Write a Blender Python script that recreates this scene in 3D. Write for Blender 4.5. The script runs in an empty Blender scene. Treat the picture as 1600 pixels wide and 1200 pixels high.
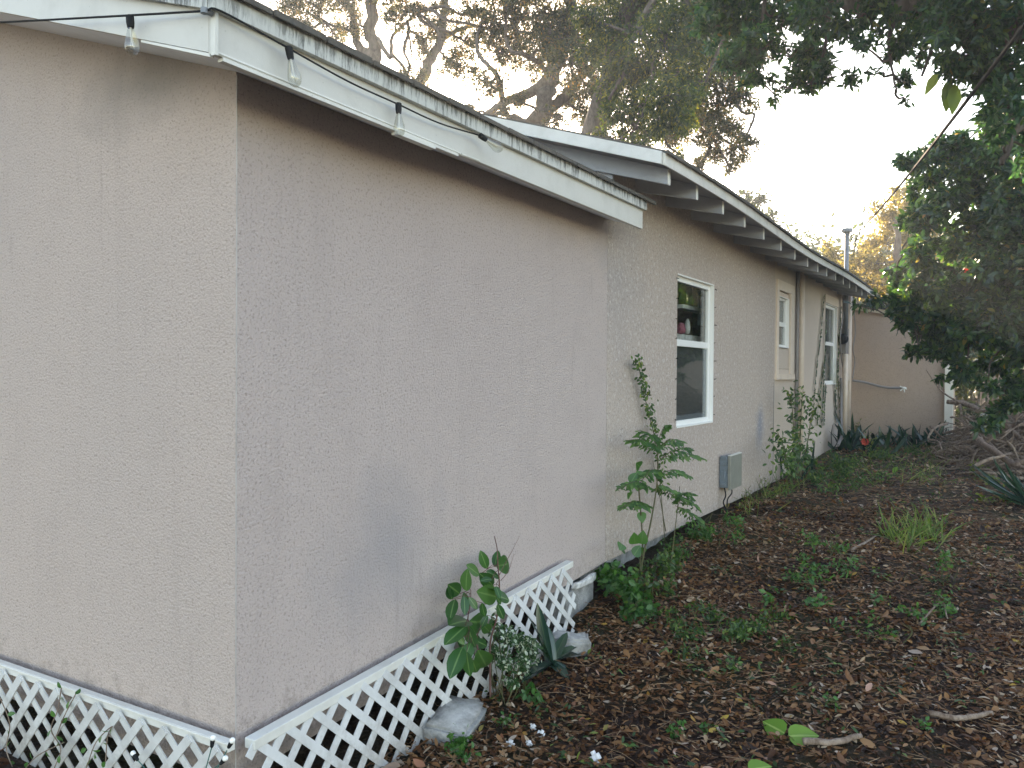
import bpy, math, random
import numpy as np
from mathutils import Vector, Matrix
random.seed(7); rng = np.random.default_rng(7)
S = bpy.context.scene; COL = S.collection
# ---------------------------------------------------------------- camera
CF, YAW, PIT, ROL = 1277.04, 0.538682, -0.0137250, 0.00646565
CP = Vector((2.28537, -1.95133, 1.65353))
_F = Vector((-math.sin(YAW)*math.cos(PIT), math.cos(YAW)*math.cos(PIT), math.sin(PIT)))
_R0 = Vector((math.cos(YAW), math.sin(YAW), 0)); _U0 = _R0.cross(_F)
_R = _R0*math.cos(ROL) + _U0*math.sin(ROL); _U = -_R0*math.sin(ROL) + _U0*math.cos(ROL)
cam = bpy.data.cameras.new('camera'); co = bpy.data.objects.new('camera', cam); COL.objects.link(co)
co.matrix_world = Matrix((( _R.x,_U.x,-_F.x,CP.x),(_R.y,_U.y,-_F.y,CP.y),(_R.z,_U.z,-_F.z,CP.z),(0,0,0,1)))
cam.sensor_width = 36; cam.lens = CF/1600*36; cam.clip_end = 2000; cam.clip_start = .05
S.camera = co
# ---------------------------------------------------------------- light
SUN_AZ, SUN_EL = -35.0, 19.0
w = bpy.data.worlds.new('World'); S.world = w; w.use_nodes = True
nt = w.node_tree; bg = nt.nodes['Background']
sky = nt.nodes.new('ShaderNodeTexSky'); sky.sky_type = 'NISHITA'; sky.sun_disc = False
sky.sun_elevation = math.radians(SUN_EL); sky.sun_rotation = math.radians(SUN_AZ) % (2*math.pi)
sky.air_density = 1.0; sky.dust_density = .8; sky.ozone_density = 1.0
nt.links.new(sky.outputs[0], bg.inputs[0]); bg.inputs[1].default_value = 0.15
sl = bpy.data.lights.new('sun', 'SUN'); sl.energy = 4.0; sl.angle = math.radians(.6); sl.color = (1, .89, .72)
so = bpy.data.objects.new('sun', sl); COL.objects.link(so)
sd = Vector((math.sin(math.radians(SUN_AZ))*math.cos(math.radians(SUN_EL)), math.cos(math.radians(SUN_AZ))*math.cos(math.radians(SUN_EL)), math.sin(math.radians(SUN_EL))))
so.rotation_euler = sd.to_track_quat('Z', 'Y').to_euler(); so.location = (0, 0, 12)
vs = S.view_settings; vs.view_transform = 'Standard'; vs.look = 'None'; vs.gamma = 1; vs.exposure = 2.43
vs.use_curve_mapping = False
try:
    vs.use_white_balance = True; vs.white_balance_temperature = 7850; vs.white_balance_tint = 15
except Exception as e: print(e)
S.render.engine = 'CYCLES'
try:
    S.cycles.max_bounces = 8; S.cycles.transparent_max_bounces = 16
except Exception: pass

# ---------------------------------------------------------------- helpers
def ray(u, v): return _F + _R*((u-800)/CF) - _U*((v-600)/CF)
def at(u, v, x=None, y=None, z=None):      # a point of the photo on a real plane of the place
    d = ray(u, v)
    t = (x-CP.x)/d.x if x is not None else ((y-CP.y)/d.y if y is not None else (z-CP.z)/d.z)
    return CP + d*t
GY = [(-40, -.1), (-3, -.03), (0, 0), (1.5, .04), (2.5, .12), (3.2, .20), (5, .30), (6, .345), (9, .42), (13, .50), (20, .6), (400, .7)]
def gz(x, y):
    for (a, za), (b, zb) in zip(GY, GY[1:]):
        if y <= b:
            t = (y-a)/(b-a); base = za+(zb-za)*t; break
    else: base = .7
    return base + .018*math.sin(x*2.1+y*1.3)*math.sin(y*1.7-x*.6+.5) + .012*math.sin(x*5.3-y*3.9)*(1 if x > 0 else 0)
def tag(o, label=None, cat=None, group=None, kind=None):
    if label: o['label'] = label
    if cat: o['category'] = cat
    if group: o['group'] = group
    if kind: o['kind'] = kind
    return o
def empty(name, loc, label, cat, group=None):
    o = bpy.data.objects.new(name, None); COL.objects.link(o); o.location = loc; o.empty_display_size = .2
    return tag(o, label, cat, group)
def link(name, me, mat, parent=None, smooth=False):
    o = bpy.data.objects.new(name, me); COL.objects.link(o)
    for m in (mat if isinstance(mat, (list, tuple)) else [mat]): me.materials.append(m)
    if smooth: me.polygons.foreach_set('use_smooth', [True]*len(me.polygons))
    if parent is not None:
        o.parent = parent
        p = Vector((0,0,0)); q = parent
        while q is not None: p += q.location; q = q.parent
        o.location = -p
    return o
class MB:
    def __init__(s): s.v = []; s.f = []; s.r = []
    def add(s, vs, fs, r=None):
        n = len(s.v); s.v += [tuple(p) for p in vs]; s.f += [tuple(i+n for i in f) for f in fs]
        s.r += [random.random() if r is None else r]*len(vs); return s
    def box(s, a, b, r=None):
        x0,x1=sorted((a[0],b[0])); y0,y1=sorted((a[1],b[1])); z0,z1=sorted((a[2],b[2]))
        return s.add([(x0,y0,z0),(x1,y0,z0),(x1,y1,z0),(x0,y1,z0),(x0,y0,z1),(x1,y0,z1),(x1,y1,z1),(x0,y1,z1)],
              [(3,2,1,0),(4,5,6,7),(0,1,5,4),(1,2,6,5),(2,3,7,6),(3,0,4,7)], r)
    def prism(s, poly, d, r=None):         # poly: 3-D outline, d: extrusion vector
        n=len(poly); P=[Vector(p) for p in poly]; Q=[p+Vector(d) for p in P]
        return s.add(P+Q, [tuple(range(n)), tuple(range(2*n-1,n-1,-1))]+[(i,(i+1)%n+0,(i+1)%n+n,i+n)[::-1] for i in range(n)], r)
    def tube(s, pts, rad, n=8, r=None, cap=True):
        pts=[Vector(p) for p in pts]; m=len(pts)
        if not isinstance(rad,(list,tuple)): rad=[rad]*m
        V=[]; Fc=[]; up=Vector((0,0,1)); prev=None
        for i,p in enumerate(pts):
            d=(pts[min(i+1,m-1)]-pts[max(i-1,0)])
            if d.length<1e-9: d=Vector((0,0,1))
            d.normalize()
            if prev is None:
                a=d.orthogonal().normalized()
            else:
                a=prev-d*prev.dot(d)
                a = a.normalized() if a.length>1e-6 else d.orthogonal().normalized()
            prev=a; b=d.cross(a)
            for k in range(n):
                t=2*math.pi*k/n; V.append(p+(a*math.cos(t)+b*math.sin(t))*rad[i])
        for i in range(m-1):
            for k in range(n):
                k2=(k+1)%n; Fc.append((i*n+k,i*n+k2,(i+1)*n+k2,(i+1)*n+k))
        if cap: Fc+= [tuple(range(n-1,-1,-1)), tuple((m-1)*n+k for k in range(n))]
        return s.add(V,Fc,r)
    def lathe(s, prof, M, n=16, r=None):   # prof: (radius,height); M: matrix
        V=[];Fc=[];m=len(prof)
        for (q,h) in prof:
            for k in range(n):
                t=2*math.pi*k/n; V.append(M@Vector((q*math.cos(t),q*math.sin(t),h)))
        for i in range(m-1):
            for k in range(n):
                k2=(k+1)%n; Fc.append((i*n+k,i*n+k2,(i+1)*n+k2,(i+1)*n+k))
        Fc+= [tuple(range(n-1,-1,-1)), tuple((m-1)*n+k for k in range(n))]
        return s.add(V,Fc,r)
    def build(s, name, mat, parent=None, smooth=False, bevel=0):
        me=bpy.data.meshes.new(name); me.from_pydata(s.v,[],s.f); me.update()
        a=me.attributes.new('rnd','FLOAT','POINT'); a.data.foreach_set('value', s.r)
        o=link(name,me,mat,parent,smooth)
        if bevel:
            m=o.modifiers.new('bevel','BEVEL'); m.width=bevel; m.segments=2; m.limit_method='ANGLE'
        return o
def curve_pts(pts, n=6):                    # Catmull-Rom
    pts=[Vector(p) for p in pts]
    P=[pts[0]*2-pts[1]]+pts+[pts[-1]*2-pts[-2]]; out=[]
    for i in range(1,len(P)-2):
        a,b,c,d=P[i-1:i+3]
        for k in range(n):
            t=k/n; out.append(.5*((2*b)+(c-a)*t+(2*a-5*b+4*c-d)*t*t+(3*b-a-3*c+d)*t**3))
    out.append(pts[-1]); return out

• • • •

# Request:
Copy out all lines from the material above that contain the string "scene".

# Task answer:
Write a Blender Python script that recreates this scene in 3D. Write for Blender 4.5. The script runs in an empty Blender scene. Treat the picture as 1600 pixels wide and 1200 pixels high.
S = bpy.context.scene; COL = S.collection